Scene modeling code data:
>> START

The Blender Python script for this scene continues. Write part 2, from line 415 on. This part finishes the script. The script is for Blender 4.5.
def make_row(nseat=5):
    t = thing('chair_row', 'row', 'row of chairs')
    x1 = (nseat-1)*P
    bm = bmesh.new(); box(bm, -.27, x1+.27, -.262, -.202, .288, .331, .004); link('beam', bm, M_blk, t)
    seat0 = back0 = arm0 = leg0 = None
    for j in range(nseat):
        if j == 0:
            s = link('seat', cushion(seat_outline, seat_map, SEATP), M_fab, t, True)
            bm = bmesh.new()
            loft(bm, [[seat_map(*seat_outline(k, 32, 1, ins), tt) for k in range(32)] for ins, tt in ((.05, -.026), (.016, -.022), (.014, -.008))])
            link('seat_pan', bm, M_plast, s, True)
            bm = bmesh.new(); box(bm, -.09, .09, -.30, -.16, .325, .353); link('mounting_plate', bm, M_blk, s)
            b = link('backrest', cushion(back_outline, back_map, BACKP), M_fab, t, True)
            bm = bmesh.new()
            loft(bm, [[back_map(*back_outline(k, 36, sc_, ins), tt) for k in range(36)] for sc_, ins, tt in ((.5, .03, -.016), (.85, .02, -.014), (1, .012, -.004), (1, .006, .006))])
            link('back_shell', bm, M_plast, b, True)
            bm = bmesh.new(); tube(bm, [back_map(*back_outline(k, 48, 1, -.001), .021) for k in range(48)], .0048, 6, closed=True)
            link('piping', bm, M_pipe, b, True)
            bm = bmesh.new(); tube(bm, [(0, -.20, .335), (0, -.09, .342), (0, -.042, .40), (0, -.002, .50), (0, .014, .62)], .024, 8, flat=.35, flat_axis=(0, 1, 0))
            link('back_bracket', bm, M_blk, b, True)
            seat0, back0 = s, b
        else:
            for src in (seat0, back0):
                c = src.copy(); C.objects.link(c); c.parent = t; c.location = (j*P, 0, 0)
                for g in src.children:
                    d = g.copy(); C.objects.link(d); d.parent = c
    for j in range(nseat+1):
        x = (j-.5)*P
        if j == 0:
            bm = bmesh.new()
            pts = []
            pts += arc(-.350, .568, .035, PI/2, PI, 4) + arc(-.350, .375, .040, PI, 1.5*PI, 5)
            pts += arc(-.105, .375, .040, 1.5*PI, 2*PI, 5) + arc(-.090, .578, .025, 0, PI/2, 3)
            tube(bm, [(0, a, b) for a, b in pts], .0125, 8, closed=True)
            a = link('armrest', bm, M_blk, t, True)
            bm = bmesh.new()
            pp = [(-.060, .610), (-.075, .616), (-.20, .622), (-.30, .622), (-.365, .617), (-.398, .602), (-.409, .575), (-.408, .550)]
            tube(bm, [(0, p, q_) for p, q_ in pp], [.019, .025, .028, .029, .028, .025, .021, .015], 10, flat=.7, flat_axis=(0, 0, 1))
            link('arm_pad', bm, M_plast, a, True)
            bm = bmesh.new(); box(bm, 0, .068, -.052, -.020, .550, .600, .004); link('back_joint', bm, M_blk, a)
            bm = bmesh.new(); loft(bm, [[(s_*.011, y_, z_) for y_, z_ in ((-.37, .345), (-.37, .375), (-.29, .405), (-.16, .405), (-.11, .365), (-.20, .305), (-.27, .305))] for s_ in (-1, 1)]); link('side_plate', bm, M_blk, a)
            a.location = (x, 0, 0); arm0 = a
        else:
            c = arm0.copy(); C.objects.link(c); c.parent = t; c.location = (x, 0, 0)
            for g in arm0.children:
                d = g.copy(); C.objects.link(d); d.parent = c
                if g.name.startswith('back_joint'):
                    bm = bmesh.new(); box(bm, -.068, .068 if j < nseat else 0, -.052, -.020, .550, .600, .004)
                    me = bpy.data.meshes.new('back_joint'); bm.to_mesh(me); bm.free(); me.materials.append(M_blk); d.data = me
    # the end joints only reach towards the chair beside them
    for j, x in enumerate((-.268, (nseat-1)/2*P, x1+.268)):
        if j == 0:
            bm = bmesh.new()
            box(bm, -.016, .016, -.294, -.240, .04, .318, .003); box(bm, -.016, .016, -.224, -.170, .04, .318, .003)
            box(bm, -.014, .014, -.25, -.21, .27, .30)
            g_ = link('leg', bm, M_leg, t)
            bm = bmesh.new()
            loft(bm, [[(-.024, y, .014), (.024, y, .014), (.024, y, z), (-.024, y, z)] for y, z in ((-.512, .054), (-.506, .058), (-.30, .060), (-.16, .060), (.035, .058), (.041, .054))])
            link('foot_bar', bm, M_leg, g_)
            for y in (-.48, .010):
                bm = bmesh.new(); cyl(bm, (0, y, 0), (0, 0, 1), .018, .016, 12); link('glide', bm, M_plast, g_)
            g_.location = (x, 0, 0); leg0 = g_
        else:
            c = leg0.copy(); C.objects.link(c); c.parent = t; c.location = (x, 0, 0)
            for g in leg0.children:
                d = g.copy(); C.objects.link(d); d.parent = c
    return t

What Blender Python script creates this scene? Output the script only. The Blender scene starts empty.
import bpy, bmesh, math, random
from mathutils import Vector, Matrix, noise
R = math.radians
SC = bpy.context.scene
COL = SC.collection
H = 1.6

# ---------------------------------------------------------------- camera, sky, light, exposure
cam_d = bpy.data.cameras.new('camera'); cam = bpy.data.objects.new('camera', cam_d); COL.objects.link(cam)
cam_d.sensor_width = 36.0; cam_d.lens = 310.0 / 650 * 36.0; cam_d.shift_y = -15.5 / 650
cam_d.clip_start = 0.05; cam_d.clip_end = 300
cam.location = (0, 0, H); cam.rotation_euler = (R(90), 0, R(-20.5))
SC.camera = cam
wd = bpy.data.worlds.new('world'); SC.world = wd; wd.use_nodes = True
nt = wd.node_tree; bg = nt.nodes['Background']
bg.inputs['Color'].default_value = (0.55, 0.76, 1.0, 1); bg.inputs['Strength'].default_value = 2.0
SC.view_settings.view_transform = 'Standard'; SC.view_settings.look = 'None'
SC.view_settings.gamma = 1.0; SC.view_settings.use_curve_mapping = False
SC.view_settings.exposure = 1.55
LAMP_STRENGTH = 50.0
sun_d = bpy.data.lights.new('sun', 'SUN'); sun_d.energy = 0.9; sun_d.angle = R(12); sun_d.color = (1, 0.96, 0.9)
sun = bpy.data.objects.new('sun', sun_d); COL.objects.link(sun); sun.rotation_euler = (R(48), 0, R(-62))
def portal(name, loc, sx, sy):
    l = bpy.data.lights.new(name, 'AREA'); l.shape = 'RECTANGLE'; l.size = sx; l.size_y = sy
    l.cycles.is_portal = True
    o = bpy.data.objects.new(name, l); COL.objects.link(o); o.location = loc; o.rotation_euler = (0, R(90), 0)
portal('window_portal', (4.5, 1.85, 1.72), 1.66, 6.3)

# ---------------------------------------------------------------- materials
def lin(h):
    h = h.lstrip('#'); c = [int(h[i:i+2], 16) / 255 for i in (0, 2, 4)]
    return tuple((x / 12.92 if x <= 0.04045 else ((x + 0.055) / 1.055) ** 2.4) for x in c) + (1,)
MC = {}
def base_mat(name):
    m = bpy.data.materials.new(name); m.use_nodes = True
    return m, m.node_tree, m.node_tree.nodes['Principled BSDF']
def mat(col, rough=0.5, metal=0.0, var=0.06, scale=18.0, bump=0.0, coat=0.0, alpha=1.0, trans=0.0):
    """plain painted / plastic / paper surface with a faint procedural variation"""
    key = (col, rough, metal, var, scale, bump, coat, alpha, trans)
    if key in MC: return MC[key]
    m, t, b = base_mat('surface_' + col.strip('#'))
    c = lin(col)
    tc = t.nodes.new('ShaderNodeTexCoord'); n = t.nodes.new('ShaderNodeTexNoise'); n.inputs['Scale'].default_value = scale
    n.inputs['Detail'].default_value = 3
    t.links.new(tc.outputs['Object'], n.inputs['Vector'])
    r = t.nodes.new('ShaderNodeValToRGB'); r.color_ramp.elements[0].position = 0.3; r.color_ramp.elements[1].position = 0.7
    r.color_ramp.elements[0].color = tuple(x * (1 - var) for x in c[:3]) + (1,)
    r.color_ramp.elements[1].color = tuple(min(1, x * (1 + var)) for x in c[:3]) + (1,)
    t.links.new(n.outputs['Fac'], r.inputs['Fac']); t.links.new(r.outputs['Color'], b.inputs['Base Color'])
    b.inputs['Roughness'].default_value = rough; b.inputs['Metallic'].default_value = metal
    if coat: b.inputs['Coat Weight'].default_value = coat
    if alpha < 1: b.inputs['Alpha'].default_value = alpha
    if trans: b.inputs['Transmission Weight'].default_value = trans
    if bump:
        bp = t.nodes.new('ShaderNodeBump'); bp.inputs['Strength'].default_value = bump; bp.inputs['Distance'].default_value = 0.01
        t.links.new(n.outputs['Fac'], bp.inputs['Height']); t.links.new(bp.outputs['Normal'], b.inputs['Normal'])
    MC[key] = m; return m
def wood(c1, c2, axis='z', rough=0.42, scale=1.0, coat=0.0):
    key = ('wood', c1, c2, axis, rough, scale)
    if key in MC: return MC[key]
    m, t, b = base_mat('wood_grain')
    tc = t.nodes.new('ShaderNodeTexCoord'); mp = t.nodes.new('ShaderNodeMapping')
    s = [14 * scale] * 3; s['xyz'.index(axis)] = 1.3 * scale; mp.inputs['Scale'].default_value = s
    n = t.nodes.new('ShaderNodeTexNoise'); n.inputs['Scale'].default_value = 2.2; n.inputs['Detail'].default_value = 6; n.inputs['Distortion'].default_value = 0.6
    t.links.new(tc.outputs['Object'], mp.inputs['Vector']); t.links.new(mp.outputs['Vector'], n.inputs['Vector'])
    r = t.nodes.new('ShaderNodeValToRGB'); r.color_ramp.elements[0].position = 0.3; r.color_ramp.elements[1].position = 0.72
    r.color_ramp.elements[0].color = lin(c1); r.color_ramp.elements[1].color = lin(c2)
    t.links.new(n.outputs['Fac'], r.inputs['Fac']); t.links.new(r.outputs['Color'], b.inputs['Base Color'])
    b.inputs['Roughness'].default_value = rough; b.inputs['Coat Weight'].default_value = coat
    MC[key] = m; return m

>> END

Given request >> Show the lines of the material that contain the word "Python".

Solved exercise >>
The Blender Python script for this scene continues. Write part 2, from line 415 on. This part finishes the script. The script is for Blender 4.5.
What Blender Python script creates this scene? Output the script only. The Blender scene starts empty.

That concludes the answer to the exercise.